One Thousand Museum’s 62-storey concrete exoskeleton – a web of flowing lines integrating structural support with lateral bracing – reads from top to bottom as one continuous frame. Columns at its base fan out as the tower rises to meet at the corners, forming a rigid tube highly resistant to Miami’s demanding wind loads; its curved supports creating hurricane resistant diagonal bracketing. “The design expresses a fluidity that is both structural and architectural,” explains project director Chris Lepine. “The structure gets thicker and thinner as required, bringing a continuity between the architecture and engineering.” The design incorporates GFRC form-work which remains in place as construction progresses up the tower. This permanent concrete form-work also provides the architectural finish that requires minimal maintenance. Behind the exoskeleton, the faceted, crystal-like façade contrasts with the solidity of the structure. With its frame at the perimeter, the tower’s interior floor plates are almost column free; the exoskeleton’s curvature creating slightly different plans on each floor. On the lower floors, terraces cantilever from the corners, while on the upper floors, the terraces are incorporated behind the structure.

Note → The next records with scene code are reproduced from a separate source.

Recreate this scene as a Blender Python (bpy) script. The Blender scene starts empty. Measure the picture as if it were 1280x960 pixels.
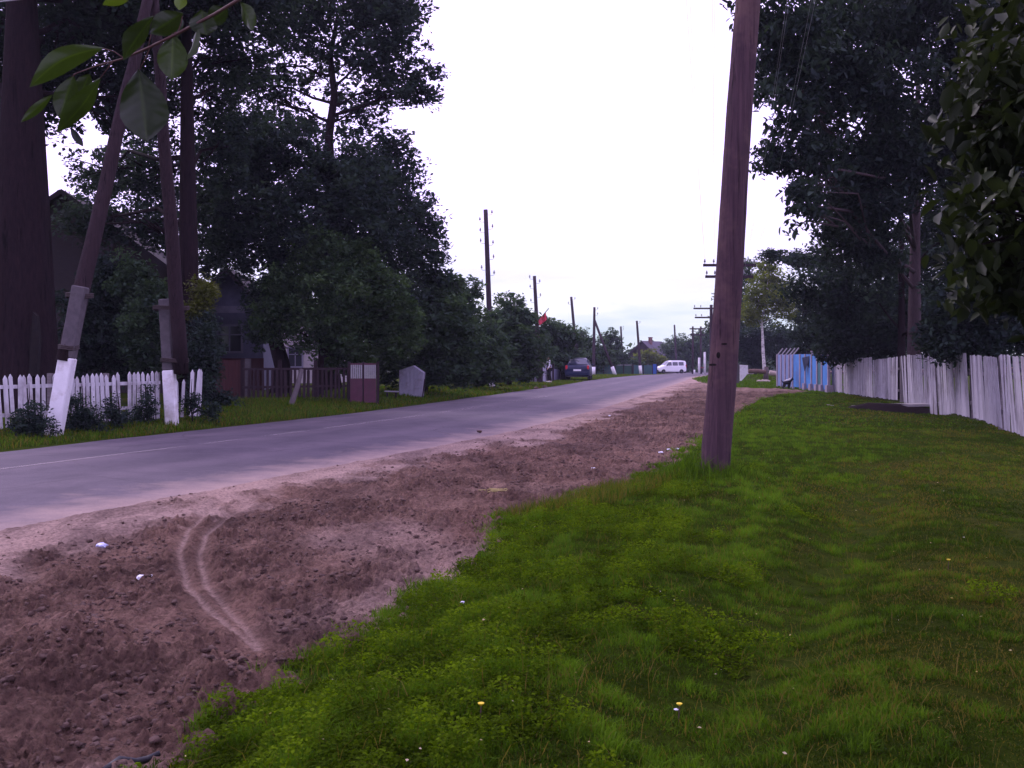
import bpy, bmesh, math, random
import numpy as np
from mathutils import Vector, Matrix, Euler

random.seed(7)
RNG = np.random.default_rng(7)
scn = bpy.context.scene
COL = scn.collection
F, CX, HZ, EYE = 1250.0, 640.0, 449.0, 1.5      # focal length, centre column and horizon row of the photograph, eye height


def P(px, py, D):
    return Vector(((px - CX) * D / F, D, EYE + (HZ - py) * D / F))


def X(px, D):
    return (px - CX) * D / F


# ------------------------------------------------------------------ noise
_perm = np.random.default_rng(3).random((256, 256)).astype(np.float32)


def vnoise(x, y, s=0):
    x = np.asarray(x, float) + 37.3 * s + 1000
    y = np.asarray(y, float) + 91.7 * s + 1000
    xi, yi = np.floor(x).astype(int), np.floor(y).astype(int)
    fx, fy = x - xi, y - yi
    fx = fx * fx * (3 - 2 * fx)
    fy = fy * fy * (3 - 2 * fy)
    a, b = _perm[xi & 255, yi & 255], _perm[(xi + 1) & 255, yi & 255]
    c, d = _perm[xi & 255, (yi + 1) & 255], _perm[(xi + 1) & 255, (yi + 1) & 255]
    return (a + (b - a) * fx) + ((c + (d - c) * fx) - (a + (b - a) * fx)) * fy


def fbm(x, y, o=4, s=0):
    t, amp, f, n = 0, 0.5, 1.0, 0
    for k in range(o):
        t = t + amp * vnoise(x * f, y * f, s + k)
        n += amp
        amp *= .5
        f *= 2.03
    return t / n


def sstep(a, b, x):
    t = np.clip((np.asarray(x, float) - a) / (b - a), 0, 1)
    return t * t * (3 - 2 * t)


# ------------------------------------------------------------------ terrain
LE_Y = [-12, 0, 16.2, 21.3, 24.7, 28.1, 33.5, 45.7, 55, 70.7, 83, 94, 101, 120, 140, 170, 260]
LE_X = [-17.5, -13.9, -8.3, -6.65, -5.45, -4.3, -3.0, 0.0, 2.2, 5.4, 8.6, 12, 14.2, 19, 22.5, 25, 30]
RE_Y = [-12, 0, 8.68, 10.4, 11.65, 13, 15.5, 20.6, 29.8, 45.7, 64.7, 83, 101, 120, 140, 170, 260]
RE_X = [-11.9, -7.6, -4.55, -3.94, -3.47, -2.95, -2.0, -0.1, 2.5, 6.3, 10.8, 15, 22, 34, 50, 80, 160]
GE_Y = [-12, 0, 3.2, 3.67, 5.05, 6.4, 7.8, 9.3, 10.6, 12.4, 15, 19.5, 27, 36.8, 42, 45.7, 48.5, 50.5, 55, 65, 75, 90, 120, 170, 260]
GE_X = [-2.4, -1.7, -1.35, -1.29, -1.0, -.41, -.19, -.1, .7, 1.55, 2.5, 3.75, 5.9, 9.0, 11.2, 13.6, 13.4, 11.6, 11.4, 12.4, 13.8, 18, 36, 82, 162]


def left(y): return np.interp(y, LE_Y, LE_X)
def right(y): return np.interp(y, RE_Y, RE_X)
def gedge(y): return np.interp(y, GE_Y, GE_X)


def gz(x, y):
    x, y = np.asarray(x, float), np.asarray(y, float)
    z = -0.0111 * np.clip(y - 95, 0, 110)
    d = (left(y) - x) * .94
    z = z + .24 * sstep(.1, 3.0, d) * sstep(12, 20, y) * (1 - .95 * sstep(40, 54, y))
    e = x - gedge(y)
    z = z + .12 * sstep(0, 1.0, e) * (1 - sstep(3.2, 6.0, e)) * (1 - sstep(25, 40, y))
    # shallow ditch that runs away from the viewer
    dd = np.abs(x - np.interp(y, [2, 4.35, 7.5, 12, 20], [.0, .95, 2.5, 4.4, 8.0]))
    z = z - .15 * np.exp(-(dd / .42) ** 2) * sstep(2, 4, y) * (1 - sstep(9, 14, y))
    # hollow in front of the slab bridge
    z = z + np.exp(-((x - 11.3) / 1.25) ** 4) * (-.42 * sstep(26.8, 29.6, y) * (1 - sstep(29.95, 30.1, y)) + .1 * sstep(29.9, 30.1, y) * (1 - sstep(31.5, 34, y)))
    # soil heap and undulation
    z = z + .5 * np.exp(-(((x - 17.6) / 1.3) ** 2 + ((y - 70) / 1.5) ** 2))
    off = sstep(.3, 2, e) + sstep(.5, 3, d)
    z = z + off * .07 * (fbm(x * .5, y * .5, 3, 5) - .5)
    return z


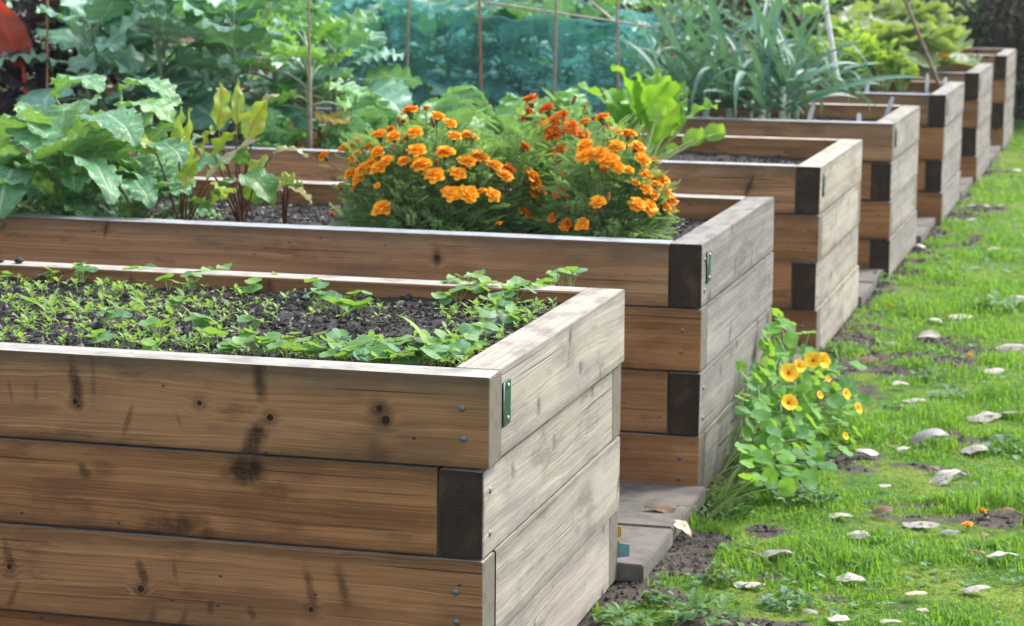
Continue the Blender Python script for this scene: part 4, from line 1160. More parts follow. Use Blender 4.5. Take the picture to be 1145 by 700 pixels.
for i, (px, y, lab) in enumerate([(900, 10.1, 'leek in front of the white pole in the fifth bed'), (930, 10.05, 'low leek beside the white tag of the fifth bed'), (945, 10.3, 'leek under the yellow-green celery'), (850, 10.3, 'far leek, left one in the fifth bed'), (880, 10.6, 'far leek, right of the left one in the fifth bed'), (800, 10.4, 'far leek half hidden behind the fourth bed leeks'), (740, 10.5, 'far leek seen above the bright chard')]):
    o = copy_thing((l1, l2, l3)[i % 3], bedpt(px, 100, y, 4), rnd.random()*6.28, .62 if i in (1, 2) else .85 if i == 0 else 1.08, lab); o['group'] = G5

# celery: bunches of upright stalks with toothed leaflets
def celery_root(seed, label):
    r = random.Random(seed); root = thing('celery', label, 'celery', (0, 0, 0), 0, 'celery plants in the fifth bed'); mb = MB(); sb = MB()
    for k in range(26):
        az = r.random()*6.28; e = r.uniform(.9, 1.5); l = r.uniform(.25, .42); top = np.array([math.sin(az)*math.cos(e)*l, math.cos(az)*math.cos(e)*l, math.sin(e)*l])
        tube(sb, arc((math.sin(az)*.03, math.cos(az)*.03, -.02), top, .01, 5), np.linspace(.009, .003, 5), 5, r.random())
        for j in range(7):
            f = .55+.45*j/6; P = top*f; V, q, U = leaf(r.uniform(.06, .10), r.uniform(.04, .06), P_OVATE, 6, 4, bend=.8, fold=.2, wave=.012, lob=.25, lf=3.5, seed=seed*300+k*9+j)
            mb.add(place_mat(P, az+r.uniform(-1.8, 1.8), r.uniform(.1, 1.2), r.uniform(-.5, .5))(V), q, None, U, r.random())
    mb.build('foliage', CELERY, root); sb.build('stalk', stem_mat('celery_stalk', (.36, .5, .14), (.42, .55, .2)), root); return root


e1 = celery_root(81, 'yellow-green celery just right of the white pole'); e1.location = put(bedpt(930, 100, 10.7, 4)); e1.scale = (.9,)*3
for px, y, s_, lab in ((955, 10.75, .9, 'yellow-green celery in the middle of the fifth bed clump'), (985, 11.0, .85, 'yellow-green celery left of the leaning brown cane'), (950, 11.05, 1.05, 'taller celery behind the others'), (1008, 11.05, .5, 'small celery at the foot of the leaning cane')):
    copy_thing(e1, bedpt(px, 90, y, 4), rnd.random()*6.28, s_, lab)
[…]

Home to the new ME Dubai hotel, the Opus for Omniyat was designed as two separate towers that coalesce into a singular whole—taking the form of a cube. The cube has been ‘eroded’ in its center, creating a free-form void that is an important volume of the design in its own right. The two halves of the building on either side of the void are linked by a four-storey atrium at ground level and also connected by an asymmetric bridge 71 meters above the ground. The cube’s double-glazed insulating facades incorporate a UV coating and a mirrored frit pattern to reduce solar gain, while the void is created from 4,300 individual units of flat, single-curved or double-curved glass. The high-efficiency glazing units are comprised of 8mm Low-E glass (coated on the inside), a 16mm cavity between the panes and 2 layers of 6mm clear glass with a 1.52mm PVB resin laminate. During the day, the cube’s facade reflects the sky, the sun and the surrounding city; whilst at night, the void is illuminated by a dynamic light installation of individually controllable LEDs within each glass panel. Furniture by Zaha Hadid Design is installed throughout the hotel, and the hotel’s bedrooms incorporate the ‘Vitae’ bathroom collection, designed by Hadid in 2015 for Porcelanosa, continuing her fluid architectural language throughout the hotel’s interiors.